Job: Exclude images, then output the remaining data verbatim.

*-*-*

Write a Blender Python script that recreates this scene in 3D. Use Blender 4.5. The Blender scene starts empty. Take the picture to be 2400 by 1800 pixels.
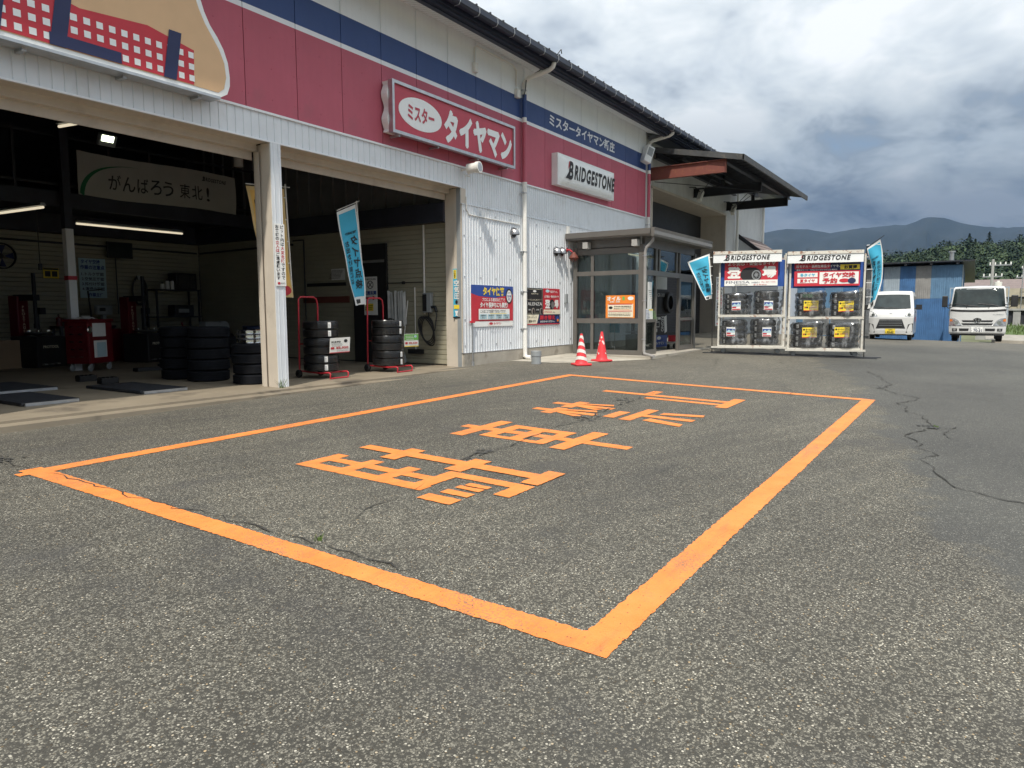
import bpy, bmesh, math, random
from mathutils import Vector, Matrix
random.seed(7)
PI = math.pi
scene = bpy.context.scene
COL = scene.collection

# ------------------------------------------------------------------ camera
cam_d = bpy.data.cameras.new('camera')
cam = bpy.data.objects.new('camera', cam_d)
COL.objects.link(cam)
cam.location = (-6.837, -9.075, 1.155)
YAW, PITCH, ROLL = 0.579294896, -0.101003545, -0.004386941
fw = Vector((math.cos(YAW) * math.cos(PITCH), math.sin(YAW) * math.cos(PITCH), math.sin(PITCH)))
rt = fw.cross(Vector((0, 0, 1))).normalized()
up = rt.cross(fw)
rt2 = rt * math.cos(ROLL) + up * math.sin(ROLL)
up2 = up * math.cos(ROLL) - rt * math.sin(ROLL)
cam.rotation_euler = Matrix((rt2, up2, -fw)).transposed().to_euler()
cam_d.sensor_width = 36.0
cam_d.lens = 36.0 * 1664 / 2400
cam_d.clip_start = 0.05
cam_d.clip_end = 30000
scene.camera = cam

# ------------------------------------------------------------------ world: cloudy sky
SUN_D = Vector((2.45, 1.0, -3.7)).normalized()          # direction the light travels
world = bpy.data.worlds.new('World')
scene.world = world
world.use_nodes = True
nt = world.node_tree
nt.nodes.clear()
def wn(t, **kw):
    n = nt.nodes.new(t)
    for k, v in kw.items():
        setattr(n, k, v)
    return n
def wl(a, b): nt.links.new(a, b)
w_out = wn('ShaderNodeOutputWorld')
sky = wn('ShaderNodeTexSky')
sky.sky_type = 'NISHITA'
sky.sun_disc = False
sky.sun_elevation = math.asin(-SUN_D.z)
sky.sun_rotation = math.atan2(-SUN_D.x, -SUN_D.y)
sky.air_density = 1.0
sky.dust_density = 1.5
bg_sky = wn('ShaderNodeBackground')
bg_sky.inputs['Strength'].default_value = 0.1
wl(sky.outputs[0], bg_sky.inputs['Color'])
tc = wn('ShaderNodeTexCoord')
sep = wn('ShaderNodeSeparateXYZ')
wl(tc.outputs['Generated'], sep.inputs[0])
zz = wn('ShaderNodeMath', operation='MAXIMUM'); wl(sep.outputs[2], zz.inputs[0]); zz.inputs[1].default_value = 0.0
za = wn('ShaderNodeMath', operation='ADD'); wl(zz.outputs[0], za.inputs[0]); za.inputs[1].default_value = 0.34
dx = wn('ShaderNodeMath', operation='DIVIDE'); wl(sep.outputs[0], dx.inputs[0]); wl(za.outputs[0], dx.inputs[1])
dy = wn('ShaderNodeMath', operation='DIVIDE'); wl(sep.outputs[1], dy.inputs[0]); wl(za.outputs[0], dy.inputs[1])
cmb = wn('ShaderNodeCombineXYZ'); wl(dx.outputs[0], cmb.inputs[0]); wl(dy.outputs[0], cmb.inputs[1]); wl(sep.outputs[2], cmb.inputs[2])
def wnoise(scale, detail, rough, dist, off):
    mp = wn('ShaderNodeMapping'); mp.inputs['Location'].default_value = off
    wl(cmb.outputs[0], mp.inputs[0])
    n = wn('ShaderNodeTexNoise')
    n.inputs['Scale'].default_value = scale; n.inputs['Detail'].default_value = detail
    n.inputs['Roughness'].default_value = rough; n.inputs['Distortion'].default_value = dist
    wl(mp.outputs[0], n.inputs['Vector'])
    return n
def wramp(fac, stops):
    r = wn('ShaderNodeValToRGB')
    e = r.color_ramp.elements
    while len(e) < len(stops): e.new(0.5)
    for k, (p, c) in enumerate(stops):
        e[k].position = p; e[k].color = (c[0], c[1], c[2], 1)
    wl(fac, r.inputs[0])
    return r
n_big = wnoise(1.75, 5, 0.55, 0.25, (3.1, 1.7, 0.4))
n_fine = wnoise(5.0, 4, 0.6, 0.35, (7.3, 2.2, 1.0))
addn = wn('ShaderNodeMath', operation='MULTIPLY_ADD')
wl(n_fine.outputs[0], addn.inputs[0]); addn.inputs[1].default_value = 0.5; wl(n_big.outputs[0], addn.inputs[2])
tone = wramp(addn.outputs[0], [(0.60, (0.37, 0.425, 0.49)), (0.69, (0.53, 0.585, 0.635)), (0.76, (0.62, 0.67, 0.705)), (0.85, (0.75, 0.78, 0.80))])
# overcast brightening towards the zenith, darker bank of cloud low over the hills
zg = wramp(zz.outputs[0], [(0.0, (0.20, 0.225, 0.26)), (0.12, (0.27, 0.30, 0.345)), (0.20, (0.62, 0.65, 0.68)), (0.31, (1.0, 1.0, 1.0)), (1.0, (1.95, 1.95, 1.93))])
zg.color_ramp.interpolation = 'EASE'
mul = wn('ShaderNodeMix', data_type='RGBA', blend_type='MULTIPLY'); mul.inputs[0].default_value = 1
wl(tone.outputs[0], mul.inputs[6]); wl(zg.outputs[0], mul.inputs[7])
bg_cloud = wn('ShaderNodeBackground'); bg_cloud.inputs['Strength'].default_value = 1.32
wl(mul.outputs[2], bg_cloud.inputs['Color'])
cover = wramp(addn.outputs[0], [(0.52, (0.45, 0.45, 0.45)), (0.61, (1, 1, 1))])
mixw = wn('ShaderNodeMixShader')
wl(cover.outputs[0], mixw.inputs[0]); wl(bg_sky.outputs[0], mixw.inputs[1]); wl(bg_cloud.outputs[0], mixw.inputs[2])
wl(mixw.outputs[0], w_out.inputs['Surface'])
world.cycles.sampling_method = 'MANUAL'
world.cycles.sample_map_resolution = 256

# ------------------------------------------------------------------ sun (hazy, through thin cloud)
sun_d = bpy.data.lights.new('sun', 'SUN')
sun_d.energy = 4.2
sun_d.angle = math.radians(1.6)
sun_d.color = (1.0, 0.935, 0.83)
sun = bpy.data.objects.new('sun', sun_d)
COL.objects.link(sun)
sun.rotation_euler = SUN_D.to_track_quat('-Z', 'Y').to_euler()
sun.location = (-30, -20, 40)

vs = scene.view_settings
vs.view_transform = 'Standard'
vs.look = 'None'
vs.exposure = 0.0
vs.gamma = 1.0
vs.use_curve_mapping = False
scene.cycles.max_bounces = 6
scene.cycles.diffuse_bounces = 4
scene.cycles.adaptive_threshold = 0.02
scene.cycles.transparent_max_bounces = 16
scene.cycles.volume_bounces = 0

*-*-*

Task response:
Write a Blender Python script that recreates this scene in 3D. Use Blender 4.5. The Blender scene starts empty. Take the picture to be 2400 by 1800 pixels.
import bpy, bmesh, math, random
from mathutils import Vector, Matrix
random.seed(7)
PI = math.pi
scene = bpy.context.scene
COL = scene.collection

# ------------------------------------------------------------------ camera
cam_d = bpy.data.cameras.new('camera')
cam = bpy.data.objects.new('camera', cam_d)
COL.objects.link(cam)
cam.location = (-6.837, -9.075, 1.155)
YAW, PITCH, ROLL = 0.579294896, -0.101003545, -0.004386941
fw = Vector((math.cos(YAW) * math.cos(PITCH), math.sin(YAW) * math.cos(PITCH), math.sin(PITCH)))
rt = fw.cross(Vector((0, 0, 1))).normalized()
up = rt.cross(fw)
rt2 = rt * math.cos(ROLL) + up * math.sin(ROLL)
up2 = up * math.cos(ROLL) - rt * math.sin(ROLL)
cam.rotation_euler = Matrix((rt2, up2, -fw)).transposed().to_euler()
cam_d.sensor_width = 36.0
cam_d.lens = 36.0 * 1664 / 2400
cam_d.clip_start = 0.05
cam_d.clip_end = 30000
scene.camera = cam

# ------------------------------------------------------------------ world: cloudy sky
SUN_D = Vector((2.45, 1.0, -3.7)).normalized()          # direction the light travels
world = bpy.data.worlds.new('World')
scene.world = world
world.use_nodes = True
nt = world.node_tree
nt.nodes.clear()
def wn(t, **kw):
    n = nt.nodes.new(t)
    for k, v in kw.items():
        setattr(n, k, v)
    return n
def wl(a, b): nt.links.new(a, b)
w_out = wn('ShaderNodeOutputWorld')
sky = wn('ShaderNodeTexSky')
sky.sky_type = 'NISHITA'
sky.sun_disc = False
sky.sun_elevation = math.asin(-SUN_D.z)
sky.sun_rotation = math.atan2(-SUN_D.x, -SUN_D.y)
sky.air_density = 1.0
sky.dust_density = 1.5
bg_sky = wn('ShaderNodeBackground')
bg_sky.inputs['Strength'].default_value = 0.1
wl(sky.outputs[0], bg_sky.inputs['Color'])
tc = wn('ShaderNodeTexCoord')
sep = wn('ShaderNodeSeparateXYZ')
wl(tc.outputs['Generated'], sep.inputs[0])
zz = wn('ShaderNodeMath', operation='MAXIMUM'); wl(sep.outputs[2], zz.inputs[0]); zz.inputs[1].default_value = 0.0
za = wn('ShaderNodeMath', operation='ADD'); wl(zz.outputs[0], za.inputs[0]); za.inputs[1].default_value = 0.34
dx = wn('ShaderNodeMath', operation='DIVIDE'); wl(sep.outputs[0], dx.inputs[0]); wl(za.outputs[0], dx.inputs[1])
dy = wn('ShaderNodeMath', operation='DIVIDE'); wl(sep.outputs[1], dy.inputs[0]); wl(za.outputs[0], dy.inputs[1])
cmb = wn('ShaderNodeCombineXYZ'); wl(dx.outputs[0], cmb.inputs[0]); wl(dy.outputs[0], cmb.inputs[1]); wl(sep.outputs[2], cmb.inputs[2])
def wnoise(scale, detail, rough, dist, off):
    mp = wn('ShaderNodeMapping'); mp.inputs['Location'].default_value = off
    wl(cmb.outputs[0], mp.inputs[0])
    n = wn('ShaderNodeTexNoise')
    n.inputs['Scale'].default_value = scale; n.inputs['Detail'].default_value = detail
    n.inputs['Roughness'].default_value = rough; n.inputs['Distortion'].default_value = dist
    wl(mp.outputs[0], n.inputs['Vector'])
    return n
def wramp(fac, stops):
    r = wn('ShaderNodeValToRGB')
    e = r.color_ramp.elements
    while len(e) < len(stops): e.new(0.5)
    for k, (p, c) in enumerate(stops):
        e[k].position = p; e[k].color = (c[0], c[1], c[2], 1)
    wl(fac, r.inputs[0])
    return r
n_big = wnoise(1.75, 5, 0.55, 0.25, (3.1, 1.7, 0.4))
n_fine = wnoise(5.0, 4, 0.6, 0.35, (7.3, 2.2, 1.0))
addn = wn('ShaderNodeMath', operation='MULTIPLY_ADD')
wl(n_fine.outputs[0], addn.inputs[0]); addn.inputs[1].default_value = 0.5; wl(n_big.outputs[0], addn.inputs[2])
tone = wramp(addn.outputs[0], [(0.60, (0.37, 0.425, 0.49)), (0.69, (0.53, 0.585, 0.635)), (0.76, (0.62, 0.67, 0.705)), (0.85, (0.75, 0.78, 0.80))])
# overcast brightening towards the zenith, darker bank of cloud low over the hills
zg = wramp(zz.outputs[0], [(0.0, (0.20, 0.225, 0.26)), (0.12, (0.27, 0.30, 0.345)), (0.20, (0.62, 0.65, 0.68)), (0.31, (1.0, 1.0, 1.0)), (1.0, (1.95, 1.95, 1.93))])
zg.color_ramp.interpolation = 'EASE'
mul = wn('ShaderNodeMix', data_type='RGBA', blend_type='MULTIPLY'); mul.inputs[0].default_value = 1
wl(tone.outputs[0], mul.inputs[6]); wl(zg.outputs[0], mul.inputs[7])
bg_cloud = wn('ShaderNodeBackground'); bg_cloud.inputs['Strength'].default_value = 1.32
wl(mul.outputs[2], bg_cloud.inputs['Color'])
cover = wramp(addn.outputs[0], [(0.52, (0.45, 0.45, 0.45)), (0.61, (1, 1, 1))])
mixw = wn('ShaderNodeMixShader')
wl(cover.outputs[0], mixw.inputs[0]); wl(bg_sky.outputs[0], mixw.inputs[1]); wl(bg_cloud.outputs[0], mixw.inputs[2])
wl(mixw.outputs[0], w_out.inputs['Surface'])
world.cycles.sampling_method = 'MANUAL'
world.cycles.sample_map_resolution = 256

# ------------------------------------------------------------------ sun (hazy, through thin cloud)
sun_d = bpy.data.lights.new('sun', 'SUN')
sun_d.energy = 4.2
sun_d.angle = math.radians(1.6)
sun_d.color = (1.0, 0.935, 0.83)
sun = bpy.data.objects.new('sun', sun_d)
COL.objects.link(sun)
sun.rotation_euler = SUN_D.to_track_quat('-Z', 'Y').to_euler()
sun.location = (-30, -20, 40)

vs = scene.view_settings
vs.view_transform = 'Standard'
vs.look = 'None'
vs.exposure = 0.0
vs.gamma = 1.0
vs.use_curve_mapping = False
scene.cycles.max_bounces = 6
scene.cycles.diffuse_bounces = 4
scene.cycles.adaptive_threshold = 0.02
scene.cycles.transparent_max_bounces = 16
scene.cycles.volume_bounces = 0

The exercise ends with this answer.